Work to be completed:
Give the data a second time, exactly and in full.
* start Collected data *
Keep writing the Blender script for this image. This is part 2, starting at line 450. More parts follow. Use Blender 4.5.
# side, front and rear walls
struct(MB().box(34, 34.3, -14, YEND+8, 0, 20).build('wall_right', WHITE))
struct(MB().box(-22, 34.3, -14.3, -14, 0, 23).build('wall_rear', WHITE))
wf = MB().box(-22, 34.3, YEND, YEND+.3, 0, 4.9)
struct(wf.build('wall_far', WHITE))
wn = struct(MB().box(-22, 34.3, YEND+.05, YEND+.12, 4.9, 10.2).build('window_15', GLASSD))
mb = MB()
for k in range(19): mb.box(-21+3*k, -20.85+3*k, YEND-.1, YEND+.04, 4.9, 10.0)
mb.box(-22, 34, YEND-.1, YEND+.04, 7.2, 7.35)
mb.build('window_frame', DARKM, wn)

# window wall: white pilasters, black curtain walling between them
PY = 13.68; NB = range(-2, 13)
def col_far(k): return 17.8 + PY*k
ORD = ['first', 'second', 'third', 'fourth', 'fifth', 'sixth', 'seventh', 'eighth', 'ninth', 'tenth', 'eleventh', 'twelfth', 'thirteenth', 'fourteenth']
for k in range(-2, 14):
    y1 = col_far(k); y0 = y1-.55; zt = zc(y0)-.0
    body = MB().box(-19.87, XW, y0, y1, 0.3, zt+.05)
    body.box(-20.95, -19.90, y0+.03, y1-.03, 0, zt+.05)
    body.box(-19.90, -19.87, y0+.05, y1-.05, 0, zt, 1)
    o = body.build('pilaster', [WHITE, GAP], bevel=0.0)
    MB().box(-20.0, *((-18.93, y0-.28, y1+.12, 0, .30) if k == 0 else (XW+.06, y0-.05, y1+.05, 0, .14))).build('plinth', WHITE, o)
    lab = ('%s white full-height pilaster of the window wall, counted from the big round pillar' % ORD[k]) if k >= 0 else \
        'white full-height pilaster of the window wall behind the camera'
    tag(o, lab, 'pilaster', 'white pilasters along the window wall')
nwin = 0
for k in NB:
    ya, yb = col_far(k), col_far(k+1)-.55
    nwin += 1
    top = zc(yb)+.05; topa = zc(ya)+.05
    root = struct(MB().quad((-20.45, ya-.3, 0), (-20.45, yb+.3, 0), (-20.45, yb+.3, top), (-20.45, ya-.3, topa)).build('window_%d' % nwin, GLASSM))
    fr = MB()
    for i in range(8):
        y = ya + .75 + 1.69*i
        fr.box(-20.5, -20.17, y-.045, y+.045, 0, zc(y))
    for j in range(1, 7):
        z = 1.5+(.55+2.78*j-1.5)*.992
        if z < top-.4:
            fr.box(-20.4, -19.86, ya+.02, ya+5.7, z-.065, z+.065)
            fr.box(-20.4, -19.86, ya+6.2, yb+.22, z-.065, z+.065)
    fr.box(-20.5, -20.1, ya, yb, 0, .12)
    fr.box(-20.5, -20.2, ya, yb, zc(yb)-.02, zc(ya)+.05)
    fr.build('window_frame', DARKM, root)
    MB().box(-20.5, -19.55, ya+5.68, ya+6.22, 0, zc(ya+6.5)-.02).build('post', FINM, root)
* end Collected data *
Response:
Keep writing the Blender script for this image. This is part 2, starting at line 450. More parts follow. Use Blender 4.5.
# side, front and rear walls
struct(MB().box(34, 34.3, -14, YEND+8, 0, 20).build('wall_right', WHITE))
struct(MB().box(-22, 34.3, -14.3, -14, 0, 23).build('wall_rear', WHITE))
wf = MB().box(-22, 34.3, YEND, YEND+.3, 0, 4.9)
struct(wf.build('wall_far', WHITE))
wn = struct(MB().box(-22, 34.3, YEND+.05, YEND+.12, 4.9, 10.2).build('window_15', GLASSD))
mb = MB()
for k in range(19): mb.box(-21+3*k, -20.85+3*k, YEND-.1, YEND+.04, 4.9, 10.0)
mb.box(-22, 34, YEND-.1, YEND+.04, 7.2, 7.35)
mb.build('window_frame', DARKM, wn)

# window wall: white pilasters, black curtain walling between them
PY = 13.68; NB = range(-2, 13)
def col_far(k): return 17.8 + PY*k
ORD = ['first', 'second', 'third', 'fourth', 'fifth', 'sixth', 'seventh', 'eighth', 'ninth', 'tenth', 'eleventh', 'twelfth', 'thirteenth', 'fourteenth']
for k in range(-2, 14):
    y1 = col_far(k); y0 = y1-.55; zt = zc(y0)-.0
    body = MB().box(-19.87, XW, y0, y1, 0.3, zt+.05)
    body.box(-20.95, -19.90, y0+.03, y1-.03, 0, zt+.05)
    body.box(-19.90, -19.87, y0+.05, y1-.05, 0, zt, 1)
    o = body.build('pilaster', [WHITE, GAP], bevel=0.0)
    MB().box(-20.0, *((-18.93, y0-.28, y1+.12, 0, .30) if k == 0 else (XW+.06, y0-.05, y1+.05, 0, .14))).build('plinth', WHITE, o)
    lab = ('%s white full-height pilaster of the window wall, counted from the big round pillar' % ORD[k]) if k >= 0 else \
        'white full-height pilaster of the window wall behind the camera'
    tag(o, lab, 'pilaster', 'white pilasters along the window wall')
nwin = 0
for k in NB:
    ya, yb = col_far(k), col_far(k+1)-.55
    nwin += 1
    top = zc(yb)+.05; topa = zc(ya)+.05
    root = struct(MB().quad((-20.45, ya-.3, 0), (-20.45, yb+.3, 0), (-20.45, yb+.3, top), (-20.45, ya-.3, topa)).build('window_%d' % nwin, GLASSM))
    fr = MB()
    for i in range(8):
        y = ya + .75 + 1.69*i
        fr.box(-20.5, -20.17, y-.045, y+.045, 0, zc(y))
    for j in range(1, 7):
        z = 1.5+(.55+2.78*j-1.5)*.992
        if z < top-.4:
            fr.box(-20.4, -19.86, ya+.02, ya+5.7, z-.065, z+.065)
            fr.box(-20.4, -19.86, ya+6.2, yb+.22, z-.065, z+.065)
    fr.box(-20.5, -20.1, ya, yb, 0, .12)
    fr.box(-20.5, -20.2, ya, yb, zc(yb)-.02, zc(ya)+.05)
    fr.build('window_frame', DARKM, root)
    MB().box(-20.5, -19.55, ya+5.68, ya+6.22, 0, zc(ya+6.5)-.02).build('post', FINM, root)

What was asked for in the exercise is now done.